▼▼▼

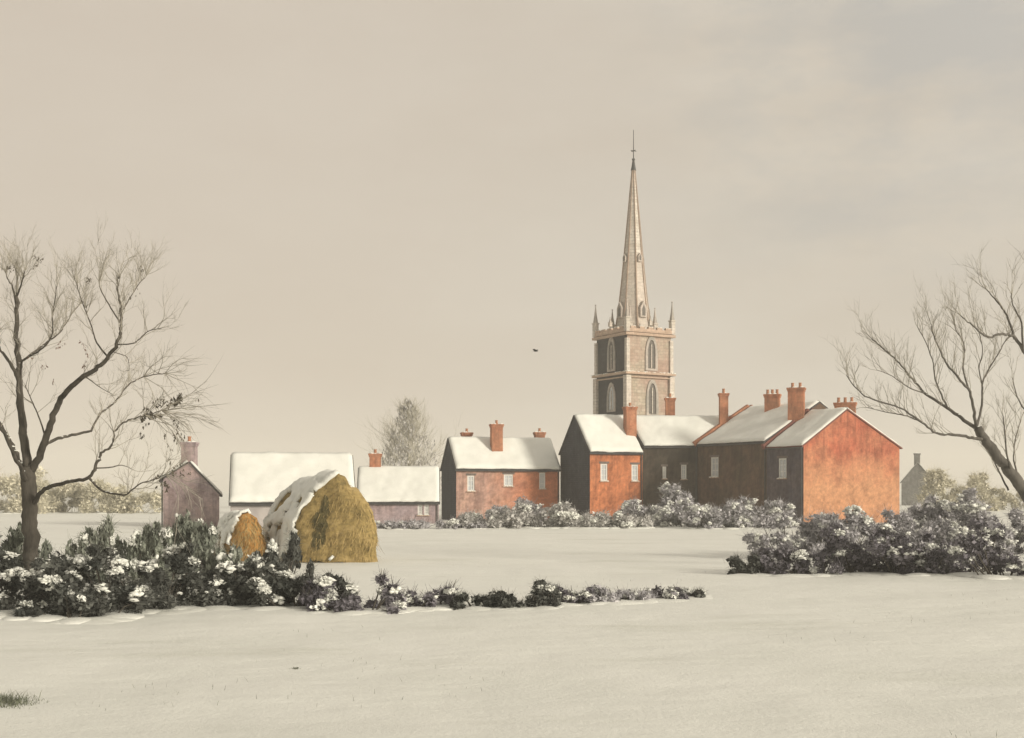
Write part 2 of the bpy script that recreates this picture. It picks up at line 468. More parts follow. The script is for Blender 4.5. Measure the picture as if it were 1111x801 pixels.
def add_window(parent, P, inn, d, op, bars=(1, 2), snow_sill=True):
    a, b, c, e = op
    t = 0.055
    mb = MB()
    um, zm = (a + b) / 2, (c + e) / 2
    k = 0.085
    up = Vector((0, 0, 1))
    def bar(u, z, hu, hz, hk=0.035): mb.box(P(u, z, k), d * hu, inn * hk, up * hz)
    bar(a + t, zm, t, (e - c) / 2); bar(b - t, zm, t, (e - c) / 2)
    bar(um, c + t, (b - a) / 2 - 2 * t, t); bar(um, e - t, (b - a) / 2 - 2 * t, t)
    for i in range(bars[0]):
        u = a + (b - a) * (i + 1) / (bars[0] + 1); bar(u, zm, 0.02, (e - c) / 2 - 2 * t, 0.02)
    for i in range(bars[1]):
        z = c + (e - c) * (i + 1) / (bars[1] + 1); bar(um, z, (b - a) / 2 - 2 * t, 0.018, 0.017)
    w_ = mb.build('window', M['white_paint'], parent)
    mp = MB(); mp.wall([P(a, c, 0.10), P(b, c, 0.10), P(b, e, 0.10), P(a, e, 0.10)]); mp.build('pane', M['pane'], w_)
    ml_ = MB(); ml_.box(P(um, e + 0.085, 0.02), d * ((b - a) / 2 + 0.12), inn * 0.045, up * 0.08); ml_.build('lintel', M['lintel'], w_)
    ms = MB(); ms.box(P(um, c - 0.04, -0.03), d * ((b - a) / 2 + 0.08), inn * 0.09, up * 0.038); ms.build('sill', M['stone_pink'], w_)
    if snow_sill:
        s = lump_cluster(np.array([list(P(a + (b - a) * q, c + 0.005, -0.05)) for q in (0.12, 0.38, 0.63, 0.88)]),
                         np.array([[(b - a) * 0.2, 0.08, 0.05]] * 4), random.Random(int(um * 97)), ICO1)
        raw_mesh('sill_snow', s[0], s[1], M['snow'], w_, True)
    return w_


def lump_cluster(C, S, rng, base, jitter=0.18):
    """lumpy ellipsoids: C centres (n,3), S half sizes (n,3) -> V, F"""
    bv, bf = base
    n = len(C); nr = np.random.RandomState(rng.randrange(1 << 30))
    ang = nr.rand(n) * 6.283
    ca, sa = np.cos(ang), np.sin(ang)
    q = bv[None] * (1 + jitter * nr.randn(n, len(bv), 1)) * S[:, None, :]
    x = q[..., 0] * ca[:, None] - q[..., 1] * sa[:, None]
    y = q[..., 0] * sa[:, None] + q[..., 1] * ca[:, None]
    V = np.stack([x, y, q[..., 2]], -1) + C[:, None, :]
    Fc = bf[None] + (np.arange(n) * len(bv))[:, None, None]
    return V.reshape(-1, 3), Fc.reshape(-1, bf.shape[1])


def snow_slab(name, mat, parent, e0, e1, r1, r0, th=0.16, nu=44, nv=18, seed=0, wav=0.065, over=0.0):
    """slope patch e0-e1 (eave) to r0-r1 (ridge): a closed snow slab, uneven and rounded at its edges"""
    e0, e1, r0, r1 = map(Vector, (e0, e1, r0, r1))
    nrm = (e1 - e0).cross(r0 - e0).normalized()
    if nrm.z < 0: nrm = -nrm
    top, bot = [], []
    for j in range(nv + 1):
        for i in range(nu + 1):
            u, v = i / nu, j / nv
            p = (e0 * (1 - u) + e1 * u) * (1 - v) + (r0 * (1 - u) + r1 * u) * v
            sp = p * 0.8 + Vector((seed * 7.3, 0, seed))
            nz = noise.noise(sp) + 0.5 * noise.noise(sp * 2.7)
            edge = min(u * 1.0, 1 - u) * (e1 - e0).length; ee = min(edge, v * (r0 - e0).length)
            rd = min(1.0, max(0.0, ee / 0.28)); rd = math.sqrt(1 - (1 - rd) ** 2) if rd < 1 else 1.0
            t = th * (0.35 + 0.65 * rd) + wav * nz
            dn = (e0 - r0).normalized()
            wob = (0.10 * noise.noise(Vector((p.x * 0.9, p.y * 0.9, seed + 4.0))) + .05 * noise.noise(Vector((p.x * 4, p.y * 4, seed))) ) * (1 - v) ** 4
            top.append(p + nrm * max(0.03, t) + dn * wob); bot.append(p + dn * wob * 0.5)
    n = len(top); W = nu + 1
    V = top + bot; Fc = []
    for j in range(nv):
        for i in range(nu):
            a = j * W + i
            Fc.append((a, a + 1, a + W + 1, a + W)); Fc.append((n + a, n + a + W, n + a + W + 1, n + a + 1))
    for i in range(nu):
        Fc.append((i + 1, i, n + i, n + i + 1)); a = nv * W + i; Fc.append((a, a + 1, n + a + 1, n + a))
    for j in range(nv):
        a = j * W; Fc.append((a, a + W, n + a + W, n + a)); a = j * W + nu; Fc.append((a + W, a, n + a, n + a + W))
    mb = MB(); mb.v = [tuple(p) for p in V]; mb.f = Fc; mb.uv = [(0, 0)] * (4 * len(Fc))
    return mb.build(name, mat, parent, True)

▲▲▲

## Task objective:
Leave the images out, please, and restate each line word for word.

## Complete output:
Write part 2 of the bpy script that recreates this picture. It picks up at line 468. More parts follow. The script is for Blender 4.5. Measure the picture as if it were 1111x801 pixels.
def add_window(parent, P, inn, d, op, bars=(1, 2), snow_sill=True):
    a, b, c, e = op
    t = 0.055
    mb = MB()
    um, zm = (a + b) / 2, (c + e) / 2
    k = 0.085
    up = Vector((0, 0, 1))
    def bar(u, z, hu, hz, hk=0.035): mb.box(P(u, z, k), d * hu, inn * hk, up * hz)
    bar(a + t, zm, t, (e - c) / 2); bar(b - t, zm, t, (e - c) / 2)
    bar(um, c + t, (b - a) / 2 - 2 * t, t); bar(um, e - t, (b - a) / 2 - 2 * t, t)
    for i in range(bars[0]):
        u = a + (b - a) * (i + 1) / (bars[0] + 1); bar(u, zm, 0.02, (e - c) / 2 - 2 * t, 0.02)
    for i in range(bars[1]):
        z = c + (e - c) * (i + 1) / (bars[1] + 1); bar(um, z, (b - a) / 2 - 2 * t, 0.018, 0.017)
    w_ = mb.build('window', M['white_paint'], parent)
    mp = MB(); mp.wall([P(a, c, 0.10), P(b, c, 0.10), P(b, e, 0.10), P(a, e, 0.10)]); mp.build('pane', M['pane'], w_)
    ml_ = MB(); ml_.box(P(um, e + 0.085, 0.02), d * ((b - a) / 2 + 0.12), inn * 0.045, up * 0.08); ml_.build('lintel', M['lintel'], w_)
    ms = MB(); ms.box(P(um, c - 0.04, -0.03), d * ((b - a) / 2 + 0.08), inn * 0.09, up * 0.038); ms.build('sill', M['stone_pink'], w_)
    if snow_sill:
        s = lump_cluster(np.array([list(P(a + (b - a) * q, c + 0.005, -0.05)) for q in (0.12, 0.38, 0.63, 0.88)]),
                         np.array([[(b - a) * 0.2, 0.08, 0.05]] * 4), random.Random(int(um * 97)), ICO1)
        raw_mesh('sill_snow', s[0], s[1], M['snow'], w_, True)
    return w_


def lump_cluster(C, S, rng, base, jitter=0.18):
    """lumpy ellipsoids: C centres (n,3), S half sizes (n,3) -> V, F"""
    bv, bf = base
    n = len(C); nr = np.random.RandomState(rng.randrange(1 << 30))
    ang = nr.rand(n) * 6.283
    ca, sa = np.cos(ang), np.sin(ang)
    q = bv[None] * (1 + jitter * nr.randn(n, len(bv), 1)) * S[:, None, :]
    x = q[..., 0] * ca[:, None] - q[..., 1] * sa[:, None]
    y = q[..., 0] * sa[:, None] + q[..., 1] * ca[:, None]
    V = np.stack([x, y, q[..., 2]], -1) + C[:, None, :]
    Fc = bf[None] + (np.arange(n) * len(bv))[:, None, None]
    return V.reshape(-1, 3), Fc.reshape(-1, bf.shape[1])


def snow_slab(name, mat, parent, e0, e1, r1, r0, th=0.16, nu=44, nv=18, seed=0, wav=0.065, over=0.0):
    """slope patch e0-e1 (eave) to r0-r1 (ridge): a closed snow slab, uneven and rounded at its edges"""
    e0, e1, r0, r1 = map(Vector, (e0, e1, r0, r1))
    nrm = (e1 - e0).cross(r0 - e0).normalized()
    if nrm.z < 0: nrm = -nrm
    top, bot = [], []
    for j in range(nv + 1):
        for i in range(nu + 1):
            u, v = i / nu, j / nv
            p = (e0 * (1 - u) + e1 * u) * (1 - v) + (r0 * (1 - u) + r1 * u) * v
            sp = p * 0.8 + Vector((seed * 7.3, 0, seed))
            nz = noise.noise(sp) + 0.5 * noise.noise(sp * 2.7)
            edge = min(u * 1.0, 1 - u) * (e1 - e0).length; ee = min(edge, v * (r0 - e0).length)
            rd = min(1.0, max(0.0, ee / 0.28)); rd = math.sqrt(1 - (1 - rd) ** 2) if rd < 1 else 1.0
            t = th * (0.35 + 0.65 * rd) + wav * nz
            dn = (e0 - r0).normalized()
            wob = (0.10 * noise.noise(Vector((p.x * 0.9, p.y * 0.9, seed + 4.0))) + .05 * noise.noise(Vector((p.x * 4, p.y * 4, seed))) ) * (1 - v) ** 4
            top.append(p + nrm * max(0.03, t) + dn * wob); bot.append(p + dn * wob * 0.5)
    n = len(top); W = nu + 1
    V = top + bot; Fc = []
    for j in range(nv):
        for i in range(nu):
            a = j * W + i
            Fc.append((a, a + 1, a + W + 1, a + W)); Fc.append((n + a, n + a + W, n + a + W + 1, n + a + 1))
    for i in range(nu):
        Fc.append((i + 1, i, n + i, n + i + 1)); a = nv * W + i; Fc.append((a, a + 1, n + a + 1, n + a))
    for j in range(nv):
        a = j * W; Fc.append((a, a + W, n + a + W, n + a)); a = j * W + nu; Fc.append((a + W, a, n + a, n + a + W))
    mb = MB(); mb.v = [tuple(p) for p in V]; mb.f = Fc; mb.uv = [(0, 0)] * (4 * len(Fc))
    return mb.build(name, mat, parent, True)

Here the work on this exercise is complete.